The resulting BBotE was quite complex and I am still wondering about it. Similar to the Ethiopian, it exhibited high oil extraction with beading on the surface when poured. Initial aroma struck me as having a hint of cucumber. No one else agreed with this and questioned my olfactory sanity. A general synesthesia agreement of a “green” smell was met. Subsequent tasting I conducted with a different group 7 hours later did not strike me with the same cucumber smell, but the following day it happened again. My nose may be broken.
On to flavor.
The initial flavor struck me as cool, not quite minty, and coating. Then the mid and late palate came in and stayed. To me, it tasted like a walk along the canals outside of Melbourne, FL smelled. Florida is freakin’ alive compared to California and it is not possible to walk on an unpaved surface in that state without crushing some flowering low to the ground plant. It was sweet, green, broken leaf & stem smell with the floral aroma of stomped flowers and it kept shifting.

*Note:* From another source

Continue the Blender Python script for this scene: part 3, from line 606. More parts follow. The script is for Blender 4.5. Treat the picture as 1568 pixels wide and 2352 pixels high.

The Vodka Test: as is usual, after my initial tasting I add what is roughly enough straight Hangar One vodka to make a roughly 3:1 BBotE to vodka mix to see what the alcohol can pull out. Bizarrely enough, I got the taste of honey. Again, my sanity was questioned and madness of the tongue proclaimed.
The experimental 2L batch of Malabar is now gone, but I think I will be playing with it again. It’s a shame Santa Cruz Roasting Company is an hour away.